Der Turbinenbauer Siemens Gamesa bleibt das Sorgenkind von Siemens Energy. Die Tochter kämpft weiter mit Lieferkettenproblemen, explodierenden Kosten, Projektverzögerungen und Mängeln ihrer neuen Landturbine und musste deswegen gleich zu Beginn des neuen Geschäftsjahres den Ausblick senken. Auch Siemens Energy kann deswegen die Prognose nicht halten und stellt sogar die Mittelfristziele infrage.
Es ist nicht das erste Mal, dass Siemens Gamesa enttäuscht und Siemens Energy damit nach unten zieht. Zuletzt hatte die Windturbinentochter im vergangenen Sommer die Ziele erheblich gesenkt – die Probleme waren dabei fast dieselben. Energy-Chef Christian Bruch hatte schon damals die Führung um Konzernchef Andreas Nauen angezählt und unter anderem moniert, dass das Management die Probleme nicht schneller in den Griff bekomme.
Damit zeigt sich eine Schwäche im Konstrukt von Siemens Energy: Das Unternehmen kann bei der spanischen Tochter nicht durchregieren. Gamesa ist selbst unabhängig und an der Börse in Madrid notiert – Energy hält mit 67 Prozent zwar die Mehrheit, kann aber nur über den Aufsichtsrat einwirken. Seit der Entstehung von Siemens Energy, einer Abspaltung der Energiegeschäfte des Technologiekonzerns Siemens, wird daher über eine Komplettübernahme von Gamesa spekuliert.
Übernahme denkbar
Bislang hat Bruch immer wieder darauf verwiesen, dass dies auf der „Prioritätenliste nicht ganz oben“ stünde. Doch das könnte sich mit der erneuten Gewinnwarnung nun womöglich ändern. Den Spekulationen gab diese in jedem Fall neuen Auftrieb. Eine Übernahme dürfte jedoch teuer werden: Kommt die Windkrafttochter trotz einen Kursrutsches nach der Gewinnwarnung immer noch auf eine Marktkapitalisierung von insgesamt rund 13 Milliarden Euro, der Streubesitz auf etwas mehr als vier Milliarden Euro.
Auch Gamesa-Chef Nauen gerät immer stärker unter Druck. Er hatte erst vor eineinhalb Jahren den glücklosen Markus Tacke abgelöst, der die Probleme trotz eines Restrukturierungsprogramms nicht in den Griff bekam und gehen musste. Zwar schnürte Nauen ein neues Maßnahmenpaket, um den Windanlagenbauer auf Vordermann zu bringen, musste aber bislang fast nahtlos an die Tradition der Gewinnwarnungen seines Vorgängers anknüpfen. Zwar belasten auch äußere Faktoren – die Probleme in der Lieferkette sowie die höheren Kosten treffen auch andere Windradbauer – doch halten die internen Probleme an. Neben der technischen Mängel an der neuen Landturbine sind dies etwa auch feste Verträge, die zu Lasten von Gamesa gehen.

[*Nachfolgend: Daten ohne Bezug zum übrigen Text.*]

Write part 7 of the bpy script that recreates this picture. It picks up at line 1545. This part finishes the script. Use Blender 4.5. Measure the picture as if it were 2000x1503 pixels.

Zahlen von Siemens Energy leiden
Das alles belastet auch Siemens Energy: Durch die Probleme bei Gamesa fielen die Zahlen zum ersten Quartal (per Ende Dezember) deutlich schlechter aus als von Analysten zuvor geschätzt. Dabei habe sich das Energietechnikgeschäft Gas and Power „sehr solide“ entwickelt, hieß es von Energy. Die Prognose der Sparte für das laufende Jahr wurde bestätigt.
Energy erwartet jedoch für den Gesamtkonzern für 2021/22 nur noch eine vergleichbare Umsatzentwicklung von minus zwei bis plus drei Prozent anstatt der bisherigen Bandbreite von minus einem bis plus drei Prozent. Ausgeklammert sind dabei Währungseffekte sowie Zu- und Verkäufe. Die bereinigte Ebita-Marge soll nun weniger deutlich wachsen als geplant. Und auch die Mittelfristprognose für 2023 steht auf dem Prüfstand.
Details in den kommenden Tagen
Weitere Details will Siemens Energy am 9. Februar veröffentlichen. Zuvor nennt Siemens Gamesa am 3. Februar weitere Einzelheiten, auch über weitere Maßnahmen zur Stabilisierung des Onshore-Geschäfts sowie über das Verfahren bei der neuen Landturbine 5X.
Das Chartbild bei Siemens Energy ist stark angeschlagen. Die Probleme bei Gamesa werden sich kaum zeitnah lösen lassen, selbst wenn eine Übernahme angestrebt wird. Ein schneller Einstieg drängt sich deshalb nicht auf. Anleger bleiben vorerst weiter an der Seitenlinie. Auch bei Siemens Gamesa selbst sollte abgewartet werden.